Synergy Research analyzes the capex and data center footprint of the world’s largest cloud and internet service firms at the end of each quarter. This includes the largest operators of infrastructure-as-a-service (IaaS), platform-as-a-service (PaaS), software-as-a-service (SaaS), search, social networking, and e-commerce.
According to John Dinsdale, chief analyst and managing director at Synergy Research, its previous analysis data of the hyperscale market included 24 companies. However, the research firm reduced this to 20 companies because LinkedIn has been integrated into Microsoft and three other companies weren’t spending enough on capex to warrant inclusion, he said.
Hyperscale operators refer to those that operate “huge data center networks that are used to support a multitude of external clients,” Dinsdale said. “Hyperscale operators also plan and operate data centers very differently from the norm, having different use cases and using different operational metrics.”
The research found that the top five spenders have remained the same for the last 10 quarters. These big spenders are Google, Microsoft, Amazon, Apple, and Facebook — and combined they account for more than 70 percent of the total hyperscale capex. According to Synergy Research, three out of these five experienced their highest capex levels in the most recent quarter.

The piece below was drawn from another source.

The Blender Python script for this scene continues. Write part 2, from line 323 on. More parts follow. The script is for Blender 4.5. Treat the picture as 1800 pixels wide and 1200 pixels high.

The large spending by these operators, particularly in cloud computing, has become a competition killer said Dinsdale. This means that small operators wanting to join the market have a large — potentially impossible — uphill battle in order to compete.
Outside of these five operators, other top spenders were Alibaba, Baidu, IBM, JD.com, NTT, Oracle, SAP, and Tencent.
Hyperscale capex spending primarily includes spending on data centers, which Dinsdale said accounts for a “very large chunk of the capex.” This includes the land, the buildings, the servers, and the gear associated with data centers. Outside of data centers, hyperscale capex numbers also include other property, equipment, construction, and development costs.
Synergy Research found that hyperscale capex has continued to grow and shows no sign of slowing anytime soon. Combined, the hyperscale operators analyzed spent more in capex during the first half of 2018 than they did for all of 2015. Dinsdale noted that the most recent quarter would have been the highest quarter yet if it wasn’t for one purchase in the first quarter of 2018: Google’s $2.4 billion purchase of Chelsea Market buildings in February.
Dinsdale said that the immense growth is driven primarily by demand and changes to technology and business models — all of which are long-term drivers. As public cloud services, social networking, and other burgeoning technologies grow to address these changes, “All of these have to run on huge data center networks,” he said. “But it goes further than hyperscale networks being built to satisfy demand for existing services: As the hyperscale networks get bigger and more sophisticated they can enable new services and features which in turn stimulate whole new areas of demand.”